#### Recorded information
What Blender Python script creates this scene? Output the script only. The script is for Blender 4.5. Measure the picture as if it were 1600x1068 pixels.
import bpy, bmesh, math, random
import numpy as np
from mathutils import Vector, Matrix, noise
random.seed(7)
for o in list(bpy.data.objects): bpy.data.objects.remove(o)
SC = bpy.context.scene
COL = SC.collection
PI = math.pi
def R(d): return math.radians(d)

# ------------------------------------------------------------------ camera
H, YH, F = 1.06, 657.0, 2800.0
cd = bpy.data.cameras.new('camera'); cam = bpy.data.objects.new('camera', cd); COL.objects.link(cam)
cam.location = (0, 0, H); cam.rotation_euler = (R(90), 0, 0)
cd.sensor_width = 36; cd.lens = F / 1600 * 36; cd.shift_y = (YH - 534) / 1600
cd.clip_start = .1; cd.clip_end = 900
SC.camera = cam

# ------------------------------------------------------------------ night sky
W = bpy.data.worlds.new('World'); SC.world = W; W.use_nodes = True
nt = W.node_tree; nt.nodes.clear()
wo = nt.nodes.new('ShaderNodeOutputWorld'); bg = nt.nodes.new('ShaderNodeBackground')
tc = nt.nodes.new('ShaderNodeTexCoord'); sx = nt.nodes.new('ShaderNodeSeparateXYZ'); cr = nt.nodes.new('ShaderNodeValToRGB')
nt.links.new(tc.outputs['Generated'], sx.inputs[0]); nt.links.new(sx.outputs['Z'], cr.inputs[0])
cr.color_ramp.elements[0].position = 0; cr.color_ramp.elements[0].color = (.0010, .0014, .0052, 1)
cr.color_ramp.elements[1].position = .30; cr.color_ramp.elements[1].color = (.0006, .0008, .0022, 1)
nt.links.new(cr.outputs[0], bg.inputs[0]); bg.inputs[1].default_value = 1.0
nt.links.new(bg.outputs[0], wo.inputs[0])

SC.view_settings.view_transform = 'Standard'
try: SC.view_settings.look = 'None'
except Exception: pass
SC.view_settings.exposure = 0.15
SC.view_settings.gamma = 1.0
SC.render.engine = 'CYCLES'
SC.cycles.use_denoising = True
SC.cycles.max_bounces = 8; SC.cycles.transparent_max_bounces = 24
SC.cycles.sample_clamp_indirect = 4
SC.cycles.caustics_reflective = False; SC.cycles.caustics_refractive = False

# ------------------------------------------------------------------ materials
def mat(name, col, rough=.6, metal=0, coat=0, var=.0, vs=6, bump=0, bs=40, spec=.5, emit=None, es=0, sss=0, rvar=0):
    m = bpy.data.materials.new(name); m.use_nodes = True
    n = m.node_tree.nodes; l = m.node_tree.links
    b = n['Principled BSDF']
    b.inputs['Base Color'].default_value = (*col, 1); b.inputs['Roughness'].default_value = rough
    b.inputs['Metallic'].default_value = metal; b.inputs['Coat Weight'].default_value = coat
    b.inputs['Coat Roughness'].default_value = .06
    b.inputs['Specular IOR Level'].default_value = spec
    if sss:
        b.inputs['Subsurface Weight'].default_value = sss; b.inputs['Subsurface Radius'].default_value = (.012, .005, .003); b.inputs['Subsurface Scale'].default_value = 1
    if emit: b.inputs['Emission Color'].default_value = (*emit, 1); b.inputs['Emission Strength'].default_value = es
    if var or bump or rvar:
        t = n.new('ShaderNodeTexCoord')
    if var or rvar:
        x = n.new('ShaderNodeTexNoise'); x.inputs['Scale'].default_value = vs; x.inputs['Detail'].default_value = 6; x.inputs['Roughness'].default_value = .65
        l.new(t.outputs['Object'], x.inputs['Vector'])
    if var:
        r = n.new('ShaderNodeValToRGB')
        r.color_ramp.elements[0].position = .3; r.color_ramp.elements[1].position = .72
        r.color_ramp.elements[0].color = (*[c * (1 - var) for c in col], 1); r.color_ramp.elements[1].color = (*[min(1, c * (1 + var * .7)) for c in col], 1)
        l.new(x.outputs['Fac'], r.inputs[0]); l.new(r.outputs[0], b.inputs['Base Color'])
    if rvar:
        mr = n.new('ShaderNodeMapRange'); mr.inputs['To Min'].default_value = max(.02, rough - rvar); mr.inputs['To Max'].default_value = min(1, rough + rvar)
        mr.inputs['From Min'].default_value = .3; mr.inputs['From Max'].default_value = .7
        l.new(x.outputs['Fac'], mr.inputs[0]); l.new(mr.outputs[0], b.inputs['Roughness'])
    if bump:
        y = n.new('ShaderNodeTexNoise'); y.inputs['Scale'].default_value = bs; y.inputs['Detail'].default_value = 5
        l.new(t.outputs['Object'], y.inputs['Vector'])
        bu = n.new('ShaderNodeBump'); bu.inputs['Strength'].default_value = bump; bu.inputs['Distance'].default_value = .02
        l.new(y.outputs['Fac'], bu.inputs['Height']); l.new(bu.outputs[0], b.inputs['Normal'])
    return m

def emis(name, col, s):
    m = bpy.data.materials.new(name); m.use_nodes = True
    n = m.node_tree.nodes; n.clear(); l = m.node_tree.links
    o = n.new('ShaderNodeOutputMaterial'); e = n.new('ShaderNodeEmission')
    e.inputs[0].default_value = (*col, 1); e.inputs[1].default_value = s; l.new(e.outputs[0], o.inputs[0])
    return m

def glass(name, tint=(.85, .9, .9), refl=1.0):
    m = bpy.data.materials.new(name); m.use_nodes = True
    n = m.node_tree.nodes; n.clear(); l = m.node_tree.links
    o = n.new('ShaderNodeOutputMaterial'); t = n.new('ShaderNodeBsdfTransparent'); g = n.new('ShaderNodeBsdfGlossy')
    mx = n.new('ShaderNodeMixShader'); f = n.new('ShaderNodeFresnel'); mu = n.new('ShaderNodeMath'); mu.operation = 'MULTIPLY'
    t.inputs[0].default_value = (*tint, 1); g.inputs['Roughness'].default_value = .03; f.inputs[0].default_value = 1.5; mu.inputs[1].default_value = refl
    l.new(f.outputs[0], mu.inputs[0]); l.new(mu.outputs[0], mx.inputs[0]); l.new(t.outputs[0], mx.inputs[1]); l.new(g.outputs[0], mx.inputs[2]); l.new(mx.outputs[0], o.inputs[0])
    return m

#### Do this
Without changing anything, quote the lines from the top of the data to the line that contains "def R(d): return math.radians(d)", including that line.

#### Exercise result
What Blender Python script creates this scene? Output the script only. The script is for Blender 4.5. Measure the picture as if it were 1600x1068 pixels.
import bpy, bmesh, math, random
import numpy as np
from mathutils import Vector, Matrix, noise
random.seed(7)
for o in list(bpy.data.objects): bpy.data.objects.remove(o)
SC = bpy.context.scene
COL = SC.collection
PI = math.pi
def R(d): return math.radians(d)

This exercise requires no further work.